(begin)

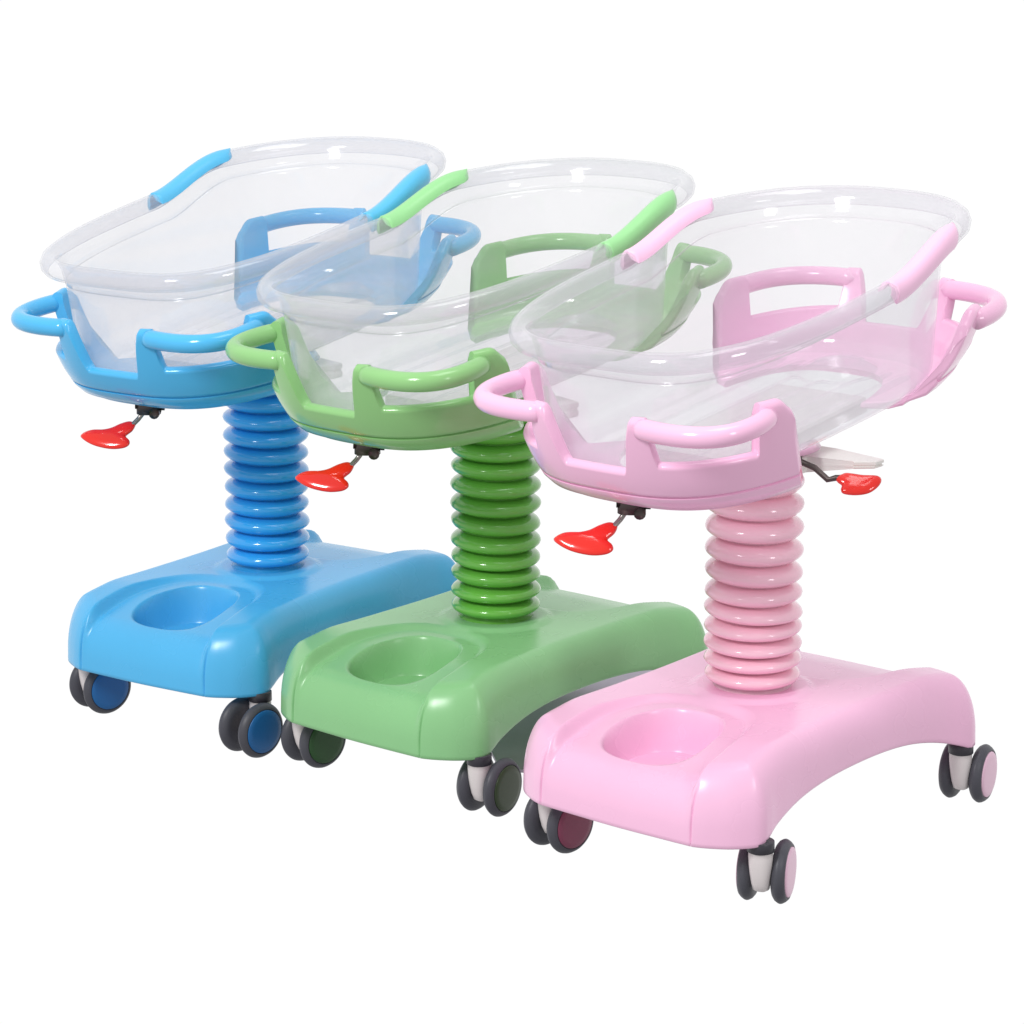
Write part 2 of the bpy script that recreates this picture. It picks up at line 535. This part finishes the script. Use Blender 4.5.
# ------------------------------------------------------------------ casters
def make_caster(loc, ang, mats, parent, trail=.016, hub_mat=None, hub_label=None):
    """ang: heading of the axle in the trolley's own frame (unit axle vector a)"""
    ax = Vector((cos(ang), sin(ang), 0)); tr = Vector((-sin(ang), cos(ang), 0))
    if trail < 0: tr = -tr
    trail = abs(trail)
    x, y = loc
    O = Vector((x, y, 0)); top = .125-Z0
    body = MB()
    secs = [(0.070, .0128, .0128, 0), (.060, .0128, .0128, 0), (.050, .0122, .0125, .0005), (.040, .0112, .0120, .0015), (.030, .0100, .0115, .0035), (.022, .0088, .0100, .0060), (.020, .0060, .0070, .0065)]
    n = 28; vs = []
    for z, ra, rt, off in secs:
        for k in range(n):
            a = 2*pi*k/n
            ca, sa = sgnpow(cos(a), .8), sgnpow(sin(a), .8)
            vs.append(O+ax*(ra*ca)+tr*(off+rt*sa)+Vector((0, 0, z)))
    fs = grid_faces(len(secs), n, False, True)
    fs.append(tuple(range(n-1, -1, -1))); fs.append(tuple((len(secs)-1)*n+k for k in range(n)))
    body.add(vs, fs)
    c = body.build('caster', WHITE, parent)
    mb = MB(); lathe(mb, [(.0, .080), (.0085, .080), (.0085, .0775), (.0142, .0770), (.0144, .0768), (.0146, .0660), (.0128, .0650), (.0, .0650)], 32, Matrix.Translation(O))
    mb.build('collar', COLLAR, c)
    wc = O+tr*trail+Vector((0, 0, .0345))
    zax = ax
    rot = Matrix((ax, tr, Vector((0, 0, 1)))).transposed().to_4x4()
    # lathe axis z -> ax
    A = Matrix((tr, Vector((0, 0, 1)), ax)).transposed().to_4x4()
    mb = MB(); lathe(mb, [(0, -.012), (.0095, -.012), (.0095, .012), (0, .012)], 24, Matrix.Translation(wc) @ A)
    mb.build('axle', AXLE, c)
    for s in (-1, 1):
        M = Matrix.Translation(wc+ax*(.0182*s)) @ A
        w = .0078
        prof = [(.0, -w), (.020, -w), (.024, -w-.0008), (.029, -w+.0004), (.0322, -w+.0028), (.0340, -.002), (.0345, 0), (.0340, .002), (.0322, w-.0028), (.0298, w-.0004), (.0280, w), (.0272, w-.001), (.0, w-.001)]
        if s < 0: prof = [(r, -z) for r, z in reversed(prof)]
        mb = MB(); lathe(mb, prof, 56, M); mb.build('tyre', RUBBER, c, angle=50)
        d = [(.0268, w-.0018), (.0268, w+.0003), (.0262, w+.0010), (.020, w+.0016), (.010, w+.0019), (.0, w+.0020)]
        if s < 0: d = [(r, -z) for r, z in reversed(d)]
        mb = MB(); lathe(mb, d, 48, M)
        mb.build('hub_cap', hub_mat, c, angle=50, label=hub_label)
    return c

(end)

▸ **To do**
Exclude the pictures, and transcribe all of the material exactly.

▸ **Task response**
Write part 2 of the bpy script that recreates this picture. It picks up at line 535. This part finishes the script. Use Blender 4.5.
# ------------------------------------------------------------------ casters
def make_caster(loc, ang, mats, parent, trail=.016, hub_mat=None, hub_label=None):
    """ang: heading of the axle in the trolley's own frame (unit axle vector a)"""
    ax = Vector((cos(ang), sin(ang), 0)); tr = Vector((-sin(ang), cos(ang), 0))
    if trail < 0: tr = -tr
    trail = abs(trail)
    x, y = loc
    O = Vector((x, y, 0)); top = .125-Z0
    body = MB()
    secs = [(0.070, .0128, .0128, 0), (.060, .0128, .0128, 0), (.050, .0122, .0125, .0005), (.040, .0112, .0120, .0015), (.030, .0100, .0115, .0035), (.022, .0088, .0100, .0060), (.020, .0060, .0070, .0065)]
    n = 28; vs = []
    for z, ra, rt, off in secs:
        for k in range(n):
            a = 2*pi*k/n
            ca, sa = sgnpow(cos(a), .8), sgnpow(sin(a), .8)
            vs.append(O+ax*(ra*ca)+tr*(off+rt*sa)+Vector((0, 0, z)))
    fs = grid_faces(len(secs), n, False, True)
    fs.append(tuple(range(n-1, -1, -1))); fs.append(tuple((len(secs)-1)*n+k for k in range(n)))
    body.add(vs, fs)
    c = body.build('caster', WHITE, parent)
    mb = MB(); lathe(mb, [(.0, .080), (.0085, .080), (.0085, .0775), (.0142, .0770), (.0144, .0768), (.0146, .0660), (.0128, .0650), (.0, .0650)], 32, Matrix.Translation(O))
    mb.build('collar', COLLAR, c)
    wc = O+tr*trail+Vector((0, 0, .0345))
    zax = ax
    rot = Matrix((ax, tr, Vector((0, 0, 1)))).transposed().to_4x4()
    # lathe axis z -> ax
    A = Matrix((tr, Vector((0, 0, 1)), ax)).transposed().to_4x4()
    mb = MB(); lathe(mb, [(0, -.012), (.0095, -.012), (.0095, .012), (0, .012)], 24, Matrix.Translation(wc) @ A)
    mb.build('axle', AXLE, c)
    for s in (-1, 1):
        M = Matrix.Translation(wc+ax*(.0182*s)) @ A
        w = .0078
        prof = [(.0, -w), (.020, -w), (.024, -w-.0008), (.029, -w+.0004), (.0322, -w+.0028), (.0340, -.002), (.0345, 0), (.0340, .002), (.0322, w-.0028), (.0298, w-.0004), (.0280, w), (.0272, w-.001), (.0, w-.001)]
        if s < 0: prof = [(r, -z) for r, z in reversed(prof)]
        mb = MB(); lathe(mb, prof, 56, M); mb.build('tyre', RUBBER, c, angle=50)
        d = [(.0268, w-.0018), (.0268, w+.0003), (.0262, w+.0010), (.020, w+.0016), (.010, w+.0019), (.0, w+.0020)]
        if s < 0: d = [(r, -z) for r, z in reversed(d)]
        mb = MB(); lathe(mb, d, 48, M)
        mb.build('hub_cap', hub_mat, c, angle=50, label=hub_label)
    return c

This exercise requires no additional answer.